Лев Лосев пишет в своей прозе "Москвы от Лосеффа": "Жадное ощущение лиризма жизни, каждой ее ускользающей минуты, ненасытное вбирание в стихи всех, без исключения, впечатлений бытия, гениальная графомания, если угодно, вот что роднит их (Рейна и Бродского. - И. Ф. ). Я употребил слово "гениальная" ответственно. Природа словно бы вырастила их из одного генофонда, но Рейн был экспериментальной моделью, а Иосиф - окончательной. Рейн - гениальность, Иосиф - гений".

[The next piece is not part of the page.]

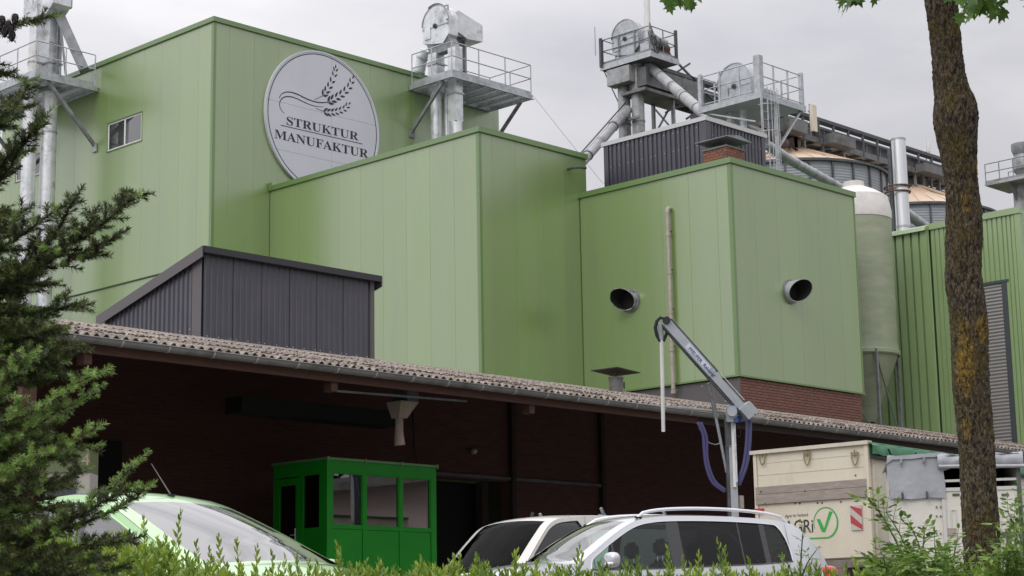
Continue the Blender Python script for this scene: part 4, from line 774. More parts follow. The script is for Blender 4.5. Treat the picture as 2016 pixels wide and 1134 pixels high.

Мы должны принять как данность, что среди нас ходит живая легенда - Евгений Рейн. Говоря о занавесе поэтического века, невозможно не заметить очень большую тень, отбрасываемую на него Рейном. Не осознавать этого обстоятельства - большое личное упущение. Наша подслеповатая, но удалая литкритика сочла своей творческой удачей прилепить к Рейну эпитет "полноводный", не заметив многого, в том числе и того, что последнее время Рейн не печатает своих стихов. Но в этом факте есть свой смысл: и непечатающийся Рейн постоянно присутствует - и в своих, и в чужих стихах от Беллы Ахмадулиной до Бориса Рыжего. Рейна много, и это хорошо.